The day he was kidnapped remains inscribed on my memory. 

We played tennis at the same club in West Beirut. We’d have a drink afterwards, swapping stories, high on the dangerous lives we led in another round of Lebanon’s civil war. Terry was a tough guy, never shy to remind you that he’d been a U.S. marine in Vietnam, and that at AP, he had volunteered (yes volunteered! he said with much mirth) for war-torn Beirut.

There was a strut in his stride, and a self-confidence about handling the dangers of Beirut. Hard to be fond of Terry, but easy to respect what he did and how he did it. Occasionally, you’d see the softer side, when he visited the office ITN shared with our American partners, where his girlfriend worked.

Then came that morning. The word, spreading like a fire in the tight world of war correspondents housed together, but competing. News that made you want to put arms around colleagues, not rivals. The sledgehammer, that Terry had been kidnapped leaving the tennis club, by masked gunmen in a Mercedes.

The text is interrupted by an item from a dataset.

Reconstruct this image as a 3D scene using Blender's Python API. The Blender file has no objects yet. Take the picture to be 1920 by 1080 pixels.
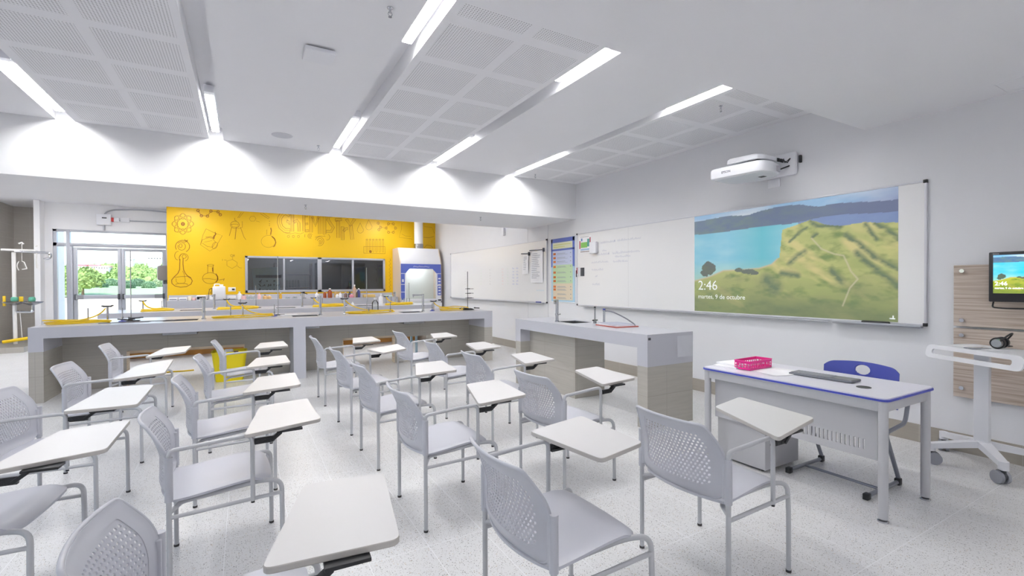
import bpy, bmesh, math, random
import numpy as np
from mathutils import Vector, Matrix
random.seed(7)
sc = bpy.context.scene
COL = sc.collection
PI = math.pi

# ------------------------------------------------------------------ camera, world, sun, exposure
CAM = Vector((0.0, 0.0, 1.45)); FPX = 881.3
_yaw, _pit, _rol = math.radians(29.695), math.radians(.499), -.00497
_F = Vector((math.sin(_yaw)*math.cos(_pit), math.cos(_yaw)*math.cos(_pit), -math.sin(_pit)))
_R0 = Vector((math.cos(_yaw), -math.sin(_yaw), 0)); _U0 = _R0.cross(_F)
_R = _R0*math.cos(_rol) + _U0*math.sin(_rol); _U = _U0*math.cos(_rol) - _R0*math.sin(_rol)
cd = bpy.data.cameras.new('camera'); cam = bpy.data.objects.new('camera', cd); COL.objects.link(cam)
cd.sensor_fit = 'HORIZONTAL'; cd.sensor_width = 36; cd.lens = 36*FPX/1920; cd.clip_start = .02; cd.clip_end = 2000
_m = Matrix((_R, _U, -_F)).transposed().to_4x4(); _m.translation = CAM
cam.matrix_world = _m; sc.camera = cam

w = bpy.data.worlds.new('world'); sc.world = w; w.use_nodes = True
_n = w.node_tree.nodes; _l = w.node_tree.links
_bg = _n['Background']; _sky = _n.new('ShaderNodeTexSky')
_sky.sky_type = 'NISHITA'; _sky.sun_disc = False; _sky.sun_elevation = math.radians(52); _sky.sun_rotation = math.radians(200)
_sky.air_density = 1.0; _sky.dust_density = 2.5; _sky.ozone_density = 1
_l.new(_sky.outputs[0], _bg.inputs[0]); _bg.inputs[1].default_value = 0.5
sd = bpy.data.lights.new('sun', 'SUN'); sd.energy = 2.0; sd.angle = math.radians(1.0); sd.color = (1, .96, .9)
sun = bpy.data.objects.new('sun', sd); COL.objects.link(sun); sun.rotation_euler = (math.radians(38), 0, math.radians(-20))
LAMP = 40.0          # strength of the ceiling fixtures' diffusers
sc.view_settings.view_transform = 'Standard'; sc.view_settings.look = 'None'
sc.view_settings.exposure = 0.76; sc.view_settings.gamma = 1; sc.view_settings.use_curve_mapping = False
sc.cycles.use_denoising = True; sc.cycles.max_bounces = 8; sc.cycles.diffuse_bounces = 5; sc.cycles.glossy_bounces = 4
sc.cycles.transparent_max_bounces = 12; sc.cycles.sample_clamp_indirect = 6; sc.cycles.caustics_reflective = False; sc.cycles.caustics_refractive = False

# ------------------------------------------------------------------ measuring helpers: a sight line met with a real plane of the room
def _ray(x, y): return _F + _R*((x-960)/FPX) + _U*((540-y)/FPX)
def onZ(x, y, z=0.0): r = _ray(x, y); return CAM + r*((z-CAM.z)/r.z)
def onX(x, y, X): r = _ray(x, y); return CAM + r*(X/r.x)
def onY(x, y, Y): r = _ray(x, y); return CAM + r*(Y/r.y)

# ------------------------------------------------------------------ materials
def mat(name, col, rough=.5, metal=0, emit=None, es=1.0, spec=.5, alpha=1, trans=0, noise=0, nscale=30, coat=0, srgb=True):
    m = bpy.data.materials.new(name); m.use_nodes = True
    b = m.node_tree.nodes['Principled BSDF']
    c = tuple(((v/255)/12.92 if v/255 <= .04045 else ((v/255+.055)/1.055)**2.4) for v in col) if srgb else col
    b.inputs['Base Color'].default_value = (*c, 1); b.inputs['Roughness'].default_value = rough; b.inputs['Metallic'].default_value = metal
    b.inputs['Specular IOR Level'].default_value = spec; b.inputs['Alpha'].default_value = alpha; b.inputs['Transmission Weight'].default_value = trans
    b.inputs['Coat Weight'].default_value = coat
    if emit: b.inputs['Emission Color'].default_value = (*emit, 1); b.inputs['Emission Strength'].default_value = es
    if noise:
        t = m.node_tree; tc = t.nodes.new('ShaderNodeTexCoord'); nz = t.nodes.new('ShaderNodeTexNoise'); nz.inputs['Scale'].default_value = nscale; nz.inputs['Detail'].default_value = 3
        mx = t.nodes.new('ShaderNodeMix'); mx.data_type = 'RGBA'; mx.inputs[6].default_value = (*[v*(1-noise) for v in c], 1); mx.inputs[7].default_value = (*[min(1, v*(1+noise)) for v in c], 1)
        t.links.new(tc.outputs['Object'], nz.inputs['Vector']); t.links.new(nz.outputs['Fac'], mx.inputs[0]); t.links.new(mx.outputs[2], b.inputs['Base Color'])
    return m
def nd(m, kind, **kw):
    n = m.node_tree.nodes.new(kind)
    for k, v in kw.items(): setattr(n, k, v)
    return n
def mth(m, op, a, b=None, c=None):
    n = nd(m, 'ShaderNodeMath', operation=op)
    for i, v in enumerate((a, b, c)):
        if v is None: continue
        if isinstance(v, (int, float)): n.inputs[i].default_value = v
        else: m.node_tree.links.new(v, n.inputs[i])
    return n.outputs[0]
def mixc(m, f, c1, c2):
    n = nd(m, 'ShaderNodeMix', data_type='RGBA')
    for i, v in ((0, f), (6, c1), (7, c2)):
        if isinstance(v, (int, float)): n.inputs[i].default_value = v
        elif isinstance(v, tuple): n.inputs[i].default_value = (*v, 1)
        else: m.node_tree.links.new(v, n.inputs[i])
    return n.outputs[2]
def lin(*c): return tuple(((v/255)/12.92 if v/255 <= .04045 else ((v/255+.055)/1.055)**2.4) for v in c)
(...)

It was March 16, 1985. The date, already printed on my mind before Beirut, sticks with me. Seven years before, March 16, 1978, as a Reuters correspondent in Rome, I had rushed to the scene of the kidnapping of Italy’s former prime minister and political kingmaker, Aldo Moro, head of the ruling Christian Democrats. The memory bank absorbed the sight of his five bodyguards laid out, dead, each under a white sheet stained with blood, one still at the wheel of his car, on Via Mario Fani, a busy street in northwest Rome. In Beirut we all feared the worst that morning.

What followed for Terry proved to be nearly seven years of hell. No other word for it, he said, after his release in 1991. He was the longest held of more than 100 Western hostages kidnapped in Lebanon. He felt lucky that his captors, Iranian-backed Islamic militants, never tortured him. But they beat him, they locked him up in cold, solitary confinement, and shuttled him around in a coffin-like box, before they gave him the company of fellow hostages, even a book or two. George Orwell’s Animal Farm was a favourite.

He would tell you that his faith, as a fairly workaday, non-devout Catholic, kept him alive, but at times he thought he was losing his mind. Once he beat his head against his cell wall so violently that his captors broke their rules and called a doctor. I saw the hint of tears when Terry recalled that, years later when we had a night out in Washington DC after an event for The Committee to Protect Journalists, where he became Honorary Chairman. I had never thought I would see Terry cry.

When he was released, I recall thinking that he was OK, relatively OK. He had grown up near Buffalo, New York, a freezer of a city. “When are you coming home to Buffalo, Terry?” asked a TV reporter. “Not for a long time,” he answered. “It’s just too cold.” His smile told me he could still laugh at himself, and the wider world. “I am who I am,” a line he always used in our days of journalism together.

He was married and divorced three times, won millions from a lawsuit targeting Iranian assets, then lost them in failed business ventures --he joked that his horse farm was paid for by the Ayatollahs. But as the years passed, you came to realise how the tough guy had been so damaged -- a word he even came to use himself -- by 2,454 days in captivity.

The thought chills all of us who lived alongside him before that March morning, a hostage for six years nine months, a prisoner who was the innocent victim of other people’s wars.

Rest in peace, friend. You deserve no less.

-Terry Anderson, former US Marine, AP Journalist, Beirut hostage 1985-1991, born October 27, 1947, died April 21, 2024, aged 76.